1. The Band X on Drug X
This, to me, is the most useless. What you do is, see, is if you were describing, say the band Zuchinni, which I just made up but come to think of it, that's a sweet little name. You take a band that Zuchinni sounds a tiny bit like, but then just say they sound like that band on a certain drug. Cities was described as "Interpol on Robotussin" and I think it would be fair to say that Zuchinni sounds like Uncle Kracker on ecstasy, a lethal combination. Coldplay could be "U2 on muscle relaxants" or something. I don't know. It's better if you reference a band that no one is heard of, so you look them up only to find them compared to another band no one's heard of until you've compared Ben Folds to Keven Federline. Kind of like if you looked up a word in a dictionary but it was defined with a word you don't know. That would suck.

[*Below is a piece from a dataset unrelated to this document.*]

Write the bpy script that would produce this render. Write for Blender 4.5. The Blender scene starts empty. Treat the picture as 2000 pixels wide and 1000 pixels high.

2. The Theoretical Incongrous Amalgamation
This technique is a little more definitive, but barely. It's a "Zuchinni sounds like if Bob Dylan sang 50 Cent songs" or "If Weezer and Beethoven started a band, this would be it". Again, the more difficult and confounding, the better. "If Ice Cube sang Broadway songs" is a good one, I think that neatly covers our faves Zuchinni.

3. The Adjective Laden Component Description
requires making up words to describe each part of the sound. "Zuchinni features strained vocals over rich, swirling guitars and a bass line that hops and jumps like a kid hopped up on chocolate. The drums resound darkly and minor chords are positively layered over taupe-colored power chords" Though there are plenty of adjectives there, I still don't know what Zuchinni [Yes, I know that's Zoo chinny] is. Which brings me to a question. If you were to create your dream band and them describe them, what would they be? What instruments? How many people? Boy or girl singer? Are they any of the following? Sugary/melodic/dark/hushed/emocore/sadcore/shoe-gazing/acoustic/heavy/bonecrushing/twangy/dark/swirling/instrumental/down-home/rough/funky or psychadelic? I'll tell you right now i'm going to go with a four piece band, male singer. Two guitars a bass and drums and the rhythm guitarist, he can swtich out to banjo and violin and keyboard and electric mandolin and keytar as needed. And when the music reviewers come, they will probably use the words melodic and acoustic and twangy. That's my dream band. It sounds suspiciously like Ryan Adams and the Pinkhearts... Maybe my dream band would just be Ice Cube doing broadway songs. And you?

PS-I am now the proud owner of Killer Tofu by The Beets, Shout Your Lungs Out by The Beets and Bangin' On A Trashcan by The Doug Funnie band and I can yousendit if anyone is interested. the nostalgia is incredible, how I forget my homework but remember to words to songs from Doug after ten years, I don't know.